While it might seem like splitting hairs, the issue that people refer to about "the admittance of female Scouters" usually isn't about the equipment between someone's legs; it's generally about the problem any organization has with the sudden, mass inclusion of people unfamiliar with the program.  That problem being that when you have a group of people with no appreciation for how and why things were done in the past, you almost always end up with well-meaning people wanting to "fix things" without the experience to know if the "fix" is a good idea.  (FYI, I'm not arguing that all changes are bad, and new people can be wonderful for pointing out problem areas)  If you want a modern day example of what I'm talking about, just imagine what would happen if you had an existing scout troop that was very much boy led (and thus, somewhat chaotic), where 90% of the existing leadership leaves suddenly and the new leaders are all drawn from incoming Webelos parents, none of whom were ever Boy Scouts.  I guarantee that within a matter of months you'd have parents "helping" the troop right into being a Webelos III program and then clapping themselves on the back for how much smoother and well-organized everything is now.
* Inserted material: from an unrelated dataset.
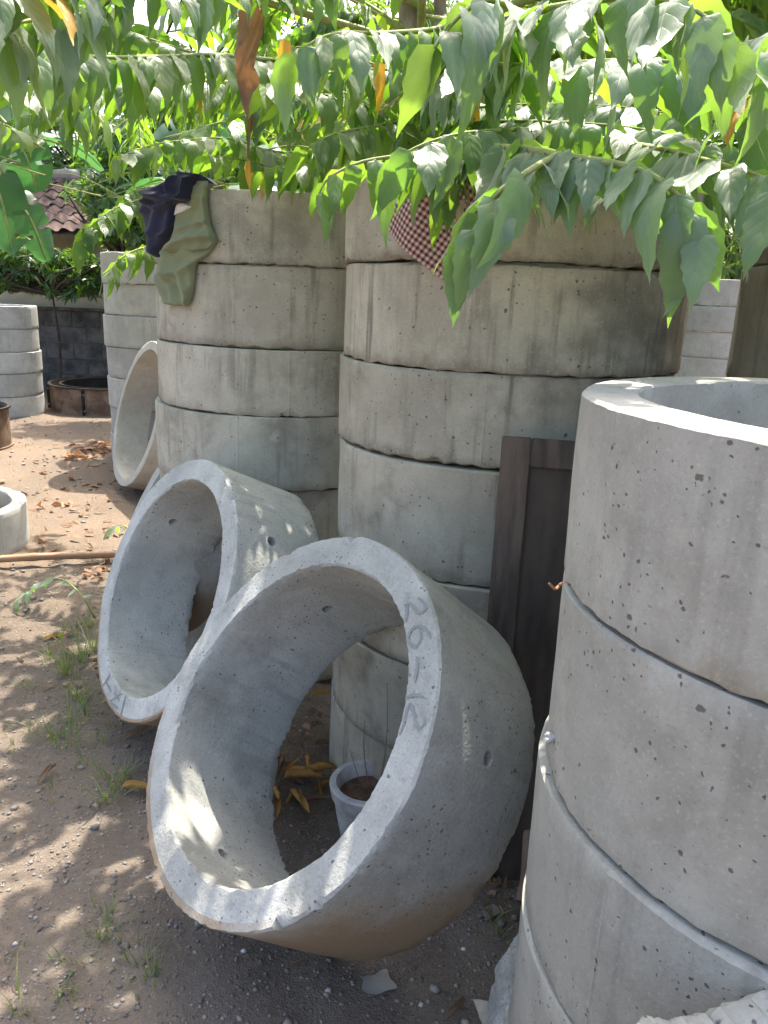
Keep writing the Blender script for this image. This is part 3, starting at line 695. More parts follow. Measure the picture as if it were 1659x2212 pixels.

Personally, as both a scout and now a scouter, I've never had a problem with women as Scouters, though having "moms" involved can be a problem.  One of the central components of scouts is supposed to be letting the kids try and fail/go hungry/get cold/get sore, in order to learn.  Adults that can't leave their  "inner mom" at home almost always short circuit this process.  Though I have to admit that in my son's troop, something like 25% of the dads need to learn to leave their "inner mom" at home as well.  But as long as a woman can leave the nurturing mostly at home, is capable of peeing in the woods and doesn't insist I hike 200' into the woods in order to "study a bush", I'll welcome her along.

As far as adding in "dads of girls", no, this is clearly not a bad thing.  However, it could possibly be a problematic thing if you end up with inexperienced (with the program) dads implementing the program poorly.

 

I understand your point to some degree but it doesn't take much browsing on this forum to find comments from posters who take issue with the inclusion of women and later girls to the program. It's also a pretty ubiquitous opinion still expressed sotto voce at the unit through council levels. If the vast majority of complaints about women joining scouting truly were based solely on the challenges that were faced by having to do a lot of remedial training at the time, I wouldn't expect to still hear and read so many negatives today. Maybe this would be a good discussion thread. At some point I'll review some of the comments I've noted on the topic and repost them and maybe a better understanding could be reached by all. I do believe that a majority of men in scouting today, especially the ones of my generation and younger (with one personal exception who unfortunately is our Unit Commissioner) are gender blind when it comes to ability and skills. When you've got a job to do all you care about is who can help you do the job.

I can't seem to figure out how to requote your quote on the other part of my post but I will figure that out and respond to your equally thoughtful comments there.